■ DIRECTIONS FOR THIS TASK
Go from the first line to the line with "W.node_tree.nodes['Background'].inputs[1].default_value = 0.30" and return those lines verbatim, ends included.

■ SUPPLIED MATERIAL

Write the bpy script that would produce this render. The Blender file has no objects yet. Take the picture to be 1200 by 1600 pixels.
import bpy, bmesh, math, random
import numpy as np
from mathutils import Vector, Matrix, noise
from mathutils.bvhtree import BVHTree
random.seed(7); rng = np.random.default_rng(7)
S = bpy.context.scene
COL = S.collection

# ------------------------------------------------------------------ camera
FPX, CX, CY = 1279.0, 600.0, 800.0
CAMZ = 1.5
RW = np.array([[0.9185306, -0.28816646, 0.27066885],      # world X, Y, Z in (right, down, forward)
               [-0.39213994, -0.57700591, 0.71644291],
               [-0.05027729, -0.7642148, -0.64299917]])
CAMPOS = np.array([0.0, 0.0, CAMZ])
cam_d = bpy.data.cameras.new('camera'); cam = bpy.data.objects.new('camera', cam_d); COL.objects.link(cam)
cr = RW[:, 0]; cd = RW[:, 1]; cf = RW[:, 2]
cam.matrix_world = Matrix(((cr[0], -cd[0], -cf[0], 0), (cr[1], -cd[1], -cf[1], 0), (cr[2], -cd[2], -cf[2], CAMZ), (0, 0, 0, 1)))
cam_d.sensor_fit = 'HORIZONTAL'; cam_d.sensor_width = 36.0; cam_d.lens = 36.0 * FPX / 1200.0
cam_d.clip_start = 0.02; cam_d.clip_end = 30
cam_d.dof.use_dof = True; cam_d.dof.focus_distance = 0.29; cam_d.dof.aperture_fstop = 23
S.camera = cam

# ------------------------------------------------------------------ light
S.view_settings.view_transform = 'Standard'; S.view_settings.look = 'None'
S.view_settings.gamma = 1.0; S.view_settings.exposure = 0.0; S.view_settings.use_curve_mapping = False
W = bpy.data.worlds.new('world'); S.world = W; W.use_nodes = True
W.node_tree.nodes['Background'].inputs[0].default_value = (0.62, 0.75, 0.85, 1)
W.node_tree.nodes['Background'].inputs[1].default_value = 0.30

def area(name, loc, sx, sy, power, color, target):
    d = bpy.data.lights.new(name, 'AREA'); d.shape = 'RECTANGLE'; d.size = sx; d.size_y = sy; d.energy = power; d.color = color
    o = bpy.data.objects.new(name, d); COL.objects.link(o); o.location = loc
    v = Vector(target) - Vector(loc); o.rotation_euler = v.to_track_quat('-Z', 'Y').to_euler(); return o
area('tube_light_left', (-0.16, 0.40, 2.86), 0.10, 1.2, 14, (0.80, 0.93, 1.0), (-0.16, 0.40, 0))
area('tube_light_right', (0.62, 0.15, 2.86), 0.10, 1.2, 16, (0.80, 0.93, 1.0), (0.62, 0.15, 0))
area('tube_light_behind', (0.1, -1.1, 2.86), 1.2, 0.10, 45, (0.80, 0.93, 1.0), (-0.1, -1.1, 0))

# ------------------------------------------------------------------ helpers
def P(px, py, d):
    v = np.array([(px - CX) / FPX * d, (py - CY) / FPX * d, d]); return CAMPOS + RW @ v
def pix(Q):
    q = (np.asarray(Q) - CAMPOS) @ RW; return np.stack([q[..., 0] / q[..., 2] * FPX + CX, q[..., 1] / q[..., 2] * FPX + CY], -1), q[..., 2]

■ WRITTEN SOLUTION
Write the bpy script that would produce this render. The Blender file has no objects yet. Take the picture to be 1200 by 1600 pixels.
import bpy, bmesh, math, random
import numpy as np
from mathutils import Vector, Matrix, noise
from mathutils.bvhtree import BVHTree
random.seed(7); rng = np.random.default_rng(7)
S = bpy.context.scene
COL = S.collection

# ------------------------------------------------------------------ camera
FPX, CX, CY = 1279.0, 600.0, 800.0
CAMZ = 1.5
RW = np.array([[0.9185306, -0.28816646, 0.27066885],      # world X, Y, Z in (right, down, forward)
               [-0.39213994, -0.57700591, 0.71644291],
               [-0.05027729, -0.7642148, -0.64299917]])
CAMPOS = np.array([0.0, 0.0, CAMZ])
cam_d = bpy.data.cameras.new('camera'); cam = bpy.data.objects.new('camera', cam_d); COL.objects.link(cam)
cr = RW[:, 0]; cd = RW[:, 1]; cf = RW[:, 2]
cam.matrix_world = Matrix(((cr[0], -cd[0], -cf[0], 0), (cr[1], -cd[1], -cf[1], 0), (cr[2], -cd[2], -cf[2], CAMZ), (0, 0, 0, 1)))
cam_d.sensor_fit = 'HORIZONTAL'; cam_d.sensor_width = 36.0; cam_d.lens = 36.0 * FPX / 1200.0
cam_d.clip_start = 0.02; cam_d.clip_end = 30
cam_d.dof.use_dof = True; cam_d.dof.focus_distance = 0.29; cam_d.dof.aperture_fstop = 23
S.camera = cam

# ------------------------------------------------------------------ light
S.view_settings.view_transform = 'Standard'; S.view_settings.look = 'None'
S.view_settings.gamma = 1.0; S.view_settings.exposure = 0.0; S.view_settings.use_curve_mapping = False
W = bpy.data.worlds.new('world'); S.world = W; W.use_nodes = True
W.node_tree.nodes['Background'].inputs[0].default_value = (0.62, 0.75, 0.85, 1)
W.node_tree.nodes['Background'].inputs[1].default_value = 0.30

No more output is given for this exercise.